Dans la rue, avec style

La beauté de la SB Dunk, c'est sa versatilité. Une "Panda" (noir et blanc) passe partout – du jean slim au baggy, du jogging au chino. Les coloris plus audacieux deviennent la pièce maîtresse de votre outfit.

Petit conseil : si vous débutez, commencez par un coloris General Release (GR) plus accessible. Les "Sequoia", "Cool Grey" ou autres coloris réguliers sont parfaits pour se faire la main sans casser la tirelire.

Pour investir (mais attention)

Certains voient les SB Dunk comme un placement. C'est vrai que certaines paires ont pris une valeur folle. Mais attention, c'est un marché volatil. La Chunky Dunky qui valait 2000 dollars en 2020 en vaut 600 aujourd'hui. Achetez d'abord parce que vous aimez, pas pour spéculer.

Le phénomène culturel derrière la chaussure

La SB Dunk, c'est plus qu'une sneaker. C'est un langage, une appartenance, parfois une obsession. Elle raconte des histoires – celle du pigeon new-yorkais, du homard de Boston, de la glace Ben & Jerry's. Chaque collaboration est un récit, chaque coloris une référence.

Elle a créé des communautés entières. Des groupes Facebook aux Discord, des conventions aux pop-up stores, les fans de SB Dunk forment une vraie tribu mondiale. Ils parlent en acronymes (DS, VNDS, OG), connaissent les box colors par cœur, peuvent dater une paire à sa boîte.
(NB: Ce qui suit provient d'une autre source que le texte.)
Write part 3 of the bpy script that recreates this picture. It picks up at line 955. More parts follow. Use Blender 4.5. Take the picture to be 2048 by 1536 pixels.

Chaussures Nike SB Ben & Jerry's Dunk Low Pro Qs Chunky Dunky - STREETART.FR

Conclusion : une icône intergénérationnelle

De chaussure de basket universitaire à symbole ultime de la street culture, la Nike SB Dunk a parcouru un sacré chemin. Elle a survécu aux modes, transcendé les générations, unifié des cultures différentes autour d'une passion commune.

Aujourd'hui, que vous soyez un skateur qui veut juste une paire solide, un passionné de streetwear qui cherche la pièce parfaite, ou un collectionneur prêt à vendre un rein pour une Freddy Krueger, la SB Dunk a quelque chose à vous offrir.

Le plus fou ? Après plus de 20 ans d'existence en version SB, elle continue de surprendre, d'innover, de faire rêver. Chaque drop est un événement, chaque collaboration une célébration. Et vu le calendrier 2025, ce n'est pas près de s'arrêter.

Alors, prêt à tenter votre chance au prochain raffle ? Petit conseil d'ami : commencez à prier maintenant, vous en aurez besoin.